The aim, Wen said, is to help China weather a shift as it looks for new engines of domestic growth while its main markets in Europe and the United States struggle and an investment binge at home flags while demand for jobs persists.

“Internationally, the road to global economic recovery will be tortuous,” Wen said at the opening of the National People’s Congress’s annual session in the Great Hall of the People.

“Domestically, it has become more urgent but also more difficult to solve institutional and structural problems and alleviate the problem of unbalanced, uncoordinated and unsustainable development.”

Transition

In a sign of the government’s downshift, Wen set the economy’s growth target at 7.5 per cent, lower than the 8 per cent it has stood at for years. Though forecasts project higher than 8 per cent growth for the year, the lower target underscores Beijing’s emphasis on better, not faster growth.

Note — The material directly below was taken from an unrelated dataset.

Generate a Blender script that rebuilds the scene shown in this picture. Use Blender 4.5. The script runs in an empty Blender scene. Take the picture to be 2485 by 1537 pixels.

While the National People’s Congress is a largely pro forma affair — its nearly 3,000 delegates are either members of the ruling Communist Party, or allied to similarly-minded parties — this year’s 10-day session is likely to see more intense back-channel politicking as the leadership negotiates a delicate political transition.

President Hu Jintao, Wen and most others in the senior leadership are due to begin stepping aside for a younger generation of leaders – including Xi Jinping, who visited Ireland last month.

The program Wen outlined bore all the hallmarks of his and Hu’s nearly decade-old administration. Their leadership has built out a social safety net, trying to redistribute growth away from the prosperous coastal cities toward rural and inland areas and to raise working-class and rural incomes.

Their slow, gradualist approach to policymaking, however, has drawn criticism in recent months as too piecemeal and risk-averse to take on entrenched interests, particularly the powerful state enterprises that dominate the economy and their backers in the bureaucracy.

Such a restructuring is needed, the World Bank and outside economists say, if China wants to rise from a middle-income to rich country.